É necessário compreender que a nossa história de vida molda o que somos. Não se pode fugir de si mesmo. Fugir de si mesmo é uma violência.

É preciso olhar para nossa história com carinho. Reconhecer nossas dores e as embalar no colo. Ter consciência de que a nossa trajetória de vida nos conduziu ao ponto onde nos encontramos agora. Isso não é apregoar o caráter fatídico de “se assim sou, assim serei!”. Não, não é isso. Devemos buscar constantemente a transformação daqueles aspectos que carecem de uma evolução. Os defeitos, a forma de se posicionar ante a vida, os pensamentos, as atitudes e ações, precisam ser medidas racionalmente para se poder chegar à conclusão do que e o quê é necessário transformar. Mas a transformação não pode ocorrer de forma que viole o que se é, que viole aquilo que foi construído ao longo de uma trajetória de vida, mediante nossas experiências, aprendizados, erros, traumas, dores…

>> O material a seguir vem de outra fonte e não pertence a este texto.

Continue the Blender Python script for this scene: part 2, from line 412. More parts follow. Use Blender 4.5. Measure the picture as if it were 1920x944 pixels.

Algumas das respostas para nossa forma de se posicionar no mundo e responder às situações da vida, podem ser encontradas ainda na infância, através de um processo consciente de retomada das feridas não cicatrizadas; não para as fazer doer ainda mais (embora seja inevitável dar-se de encontro com essas dores), mas para problematizar tais questões, compreender suas origens e o quanto elas correspondem à nossa forma de ver e se posicionar no mundo. O problema, é que na maior parte das vezes é muito difícil acessar questões tão longínquas para se tomar uma reflexão consciente e direcionada que nos auxilie na reformulação daquilo que somos. Caso seja possível o acesso consciente destas questões, através de processos e mecanismos externos que objetivem o voltar-se para dentro, ótimo! Caso não exista essa possibilidade de forma plena e consciente, devemos ao menos tentar nos “olhar de fora”, muitas vezes com o auxílio de um olhar alheio para transformar aquilo que já não serve mais. Às vezes precisamos de um “olhar de fora” para que possamos enxergar a nós mesmos.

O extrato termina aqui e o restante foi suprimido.